Geopolitica dello spazio digitale
La connettività satellitare è ormai un’arma strategica. Lo dimostra il caso dell’Ucraina, dove Starlink è diventato asset militare prima ancora che infrastruttura civile. In un mondo in cui l’informazione è potere, controllare i canali di comunicazione significa esercitare influenza politica e militare.
Spacecoin, con la sua promessa di un internet incensurabile e condiviso, propone un modello che potenzialmente sfugge al controllo sia delle big tech sia degli Stati. Una prospettiva che entusiasma ONG e attivisti, ma che inevitabilmente solleva timori: chi garantisce che la rete non venga usata anche da attori ostili, criminali o terroristici?
La domanda non è se queste reti saranno create, ma chi ne controllerà la governance.
Una corsa che ridisegna il cielo
Con i nuovi nanosatelliti previsti entro la fine del 2025, Spacecoin cercherà di dimostrare che la sua idea non è un’utopia. Ma intanto la corsa allo spazio digitale accelera: oltre a Starlink, ci sono il progetto Kuiper di Amazon, iniziative cinesi e persino piani russi ed europei per costellazioni indipendenti.
Il cielo sopra le nostre teste non è più un vuoto neutro, ma un nuovo campo di battaglia tecnologico e politico.
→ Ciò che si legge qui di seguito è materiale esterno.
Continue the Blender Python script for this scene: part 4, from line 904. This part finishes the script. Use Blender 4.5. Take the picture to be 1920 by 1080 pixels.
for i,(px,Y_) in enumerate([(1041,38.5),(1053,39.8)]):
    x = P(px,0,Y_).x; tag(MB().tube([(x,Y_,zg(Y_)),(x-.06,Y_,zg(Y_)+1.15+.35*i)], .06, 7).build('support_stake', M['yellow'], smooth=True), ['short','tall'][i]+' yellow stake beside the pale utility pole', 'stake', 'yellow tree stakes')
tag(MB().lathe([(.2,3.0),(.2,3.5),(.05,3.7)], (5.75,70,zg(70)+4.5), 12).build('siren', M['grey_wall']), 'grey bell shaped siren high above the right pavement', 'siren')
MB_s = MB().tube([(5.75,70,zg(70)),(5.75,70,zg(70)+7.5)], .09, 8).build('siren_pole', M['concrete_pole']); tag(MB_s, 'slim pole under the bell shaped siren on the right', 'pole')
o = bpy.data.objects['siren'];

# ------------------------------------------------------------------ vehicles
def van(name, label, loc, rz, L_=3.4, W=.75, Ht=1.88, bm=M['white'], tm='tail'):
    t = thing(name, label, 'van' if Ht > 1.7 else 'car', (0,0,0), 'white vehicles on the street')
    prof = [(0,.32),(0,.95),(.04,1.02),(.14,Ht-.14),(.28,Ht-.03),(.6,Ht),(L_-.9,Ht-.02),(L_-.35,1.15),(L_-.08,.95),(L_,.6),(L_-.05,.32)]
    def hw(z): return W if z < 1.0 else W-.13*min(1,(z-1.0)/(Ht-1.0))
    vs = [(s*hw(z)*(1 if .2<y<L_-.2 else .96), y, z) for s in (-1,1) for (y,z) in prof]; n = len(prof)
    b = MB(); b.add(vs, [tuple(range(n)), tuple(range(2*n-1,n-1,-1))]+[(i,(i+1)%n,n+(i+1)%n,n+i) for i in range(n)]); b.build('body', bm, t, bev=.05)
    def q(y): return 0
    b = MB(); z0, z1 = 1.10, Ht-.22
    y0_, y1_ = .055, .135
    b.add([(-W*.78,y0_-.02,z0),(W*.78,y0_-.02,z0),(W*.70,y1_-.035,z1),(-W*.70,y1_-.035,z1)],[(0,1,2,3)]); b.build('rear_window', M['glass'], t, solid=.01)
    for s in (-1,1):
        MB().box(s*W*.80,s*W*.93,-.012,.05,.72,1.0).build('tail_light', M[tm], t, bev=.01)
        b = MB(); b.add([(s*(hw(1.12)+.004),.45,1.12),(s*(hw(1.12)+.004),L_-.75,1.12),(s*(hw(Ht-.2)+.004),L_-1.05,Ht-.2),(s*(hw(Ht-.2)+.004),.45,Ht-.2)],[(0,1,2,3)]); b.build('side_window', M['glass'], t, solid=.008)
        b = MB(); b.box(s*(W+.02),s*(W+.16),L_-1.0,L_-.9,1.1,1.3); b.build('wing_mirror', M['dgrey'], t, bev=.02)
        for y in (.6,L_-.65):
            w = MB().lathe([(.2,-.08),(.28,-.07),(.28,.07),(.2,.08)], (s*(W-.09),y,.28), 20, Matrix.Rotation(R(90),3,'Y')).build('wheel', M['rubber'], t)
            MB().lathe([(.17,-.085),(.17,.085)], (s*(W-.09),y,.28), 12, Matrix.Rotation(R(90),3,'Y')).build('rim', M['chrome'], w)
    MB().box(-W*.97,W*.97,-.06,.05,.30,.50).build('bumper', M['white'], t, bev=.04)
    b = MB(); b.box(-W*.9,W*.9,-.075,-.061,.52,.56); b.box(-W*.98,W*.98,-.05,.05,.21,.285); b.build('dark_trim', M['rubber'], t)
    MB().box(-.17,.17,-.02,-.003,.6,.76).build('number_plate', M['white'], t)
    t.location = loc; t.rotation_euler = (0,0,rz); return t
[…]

E l’esperimento di Spacecoin ricorda che non solo i giganti hanno voce in capitolo: anche i piccoli possono innovare, se trovano un terreno di differenziazione autentico.
Il cielo digitale tra utopia e realtà
Spacecoin resta minuscola rispetto ai colossi che intende sfidare, ma il suo test ha un valore simbolico enorme: dimostra che l’internet del futuro potrebbe non essere un monopolio orbitale, ma una rete multipolare, resiliente e difficile da spegnere.
La domanda, però, resta aperta: riuscirà l’ideale di decentralizzazione a convivere con le logiche del mercato e con le esigenze di sicurezza globale? O assisteremo all’ennesima parabola di una startup visionaria destinata a infrangersi contro la durezza dei numeri?
Il futuro della rete non si gioca più soltanto sotto i nostri piedi, ma sopra le nostre teste. E il cielo digitale che sta prendendo forma sarà lo specchio dei nostri valori collettivi: centralizzazione o apertura, controllo o libertà, monopolio o condivisione. Spacecoin, con il suo minuscolo satellite, ci ricorda che non è mai troppo presto per scegliere da che parte stare.